Matt Snyder: Yeah, I think Spiders makes sense for various reasons. There's a connection to baseball in the city and it is a really cool nickname that seems completely under-utilized in sports even down to the high school level. Of course, it wasn't a good franchise and the Spiders hold the all-time worst record in professional baseball. Maybe they don't need to revisit it. I would have never thought of this before, but thanks to Dayn's piece on possible new names, I'm now quite fond of the Crows. 

Katherine Acquavella: I'm also a fan of the popular favorite, Cleveland Spiders. Bringing the name back could help to upend the whole 'worst single-season record in baseball' thing, but furthermore, I think Spiders -- if marketed properly -- could turn out to be one of the more cooler monikers (and uniforms) in sports. So, Spiders is my No. 1 pick. But, to fill out my top three, I'll say the Cleveland Commodores and the Cleveland Guardians are the next best options. The historical significance for the Commodores name stems from Commodore Oliver Hazard Perry, who led the U.S. navy to a decisive victory over a British fleet in the Battle of Lake Erie during the War of 1812. As far as Guardians go, that's in reference to the "Guardians of Traffic" statues on Cleveland's Hope Memorial Bridge, which is just a few miles from Progressive Field.

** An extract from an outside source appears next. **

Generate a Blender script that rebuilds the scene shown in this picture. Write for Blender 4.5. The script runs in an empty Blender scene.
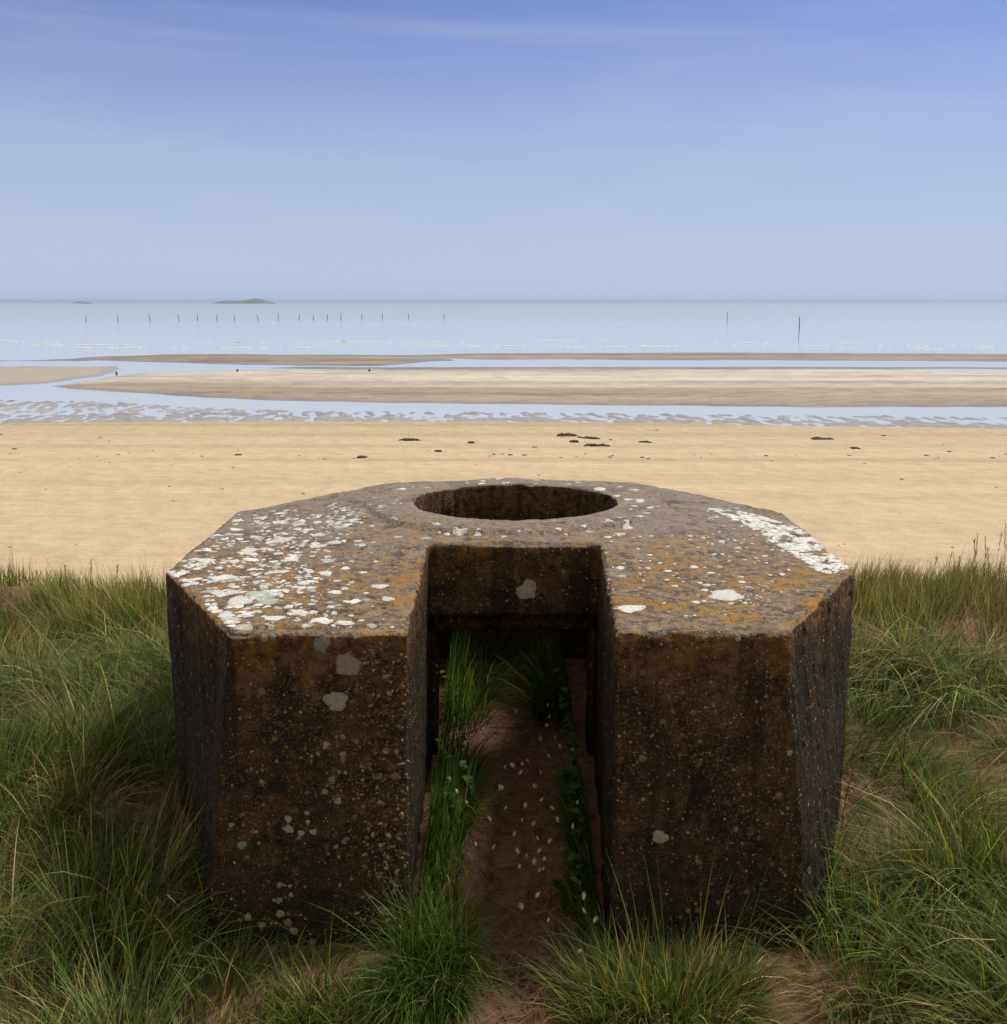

Dayn Perry: I'm going with Cleveland Crows for reasons laid out in this piece. If you would like to know my reasoning, then I invite you to click that link and learn more. If you're not interested in why I advocate for the Cleveland Crows, then you have my respect. Thank you for your time.

Mike Axisa: To echo everyone else, Cleveland Spiders is pretty cool. The team's history is not great -- the owners of the Spiders also owned the St. Louis Perfectos, and transferred Cleveland's best players to St. Louis because it would be more profitable, leading to the Spiders going 20-134 in 1899 (still the worst record in MLB history), and folding after the season -- but I don't think it's a dealbreaker. Besides, MLB loves recycling team names (Mets, Nationals, Senators, etc.) or just stealing them from minor-league teams (Marlins, Padres), so it fits in that regard.

If MLB insists on recycling a team name, Cleveland Blues would work. The franchise played as the Blues (short for Bluebirds) in 1901 and the name allows for a Rock and Roll Hall of Fame tie-in. My incredibly boring suggestion: Cleveland Nine. A classic, old school baseball name. They could even keep the same color scheme and block "C" logo, though I reckon the team is looking to cash in on new merchandise when they rebrand. I just hope they don't go the minor-league route with Great Lakers or Green Midges or ShockWave or something like that.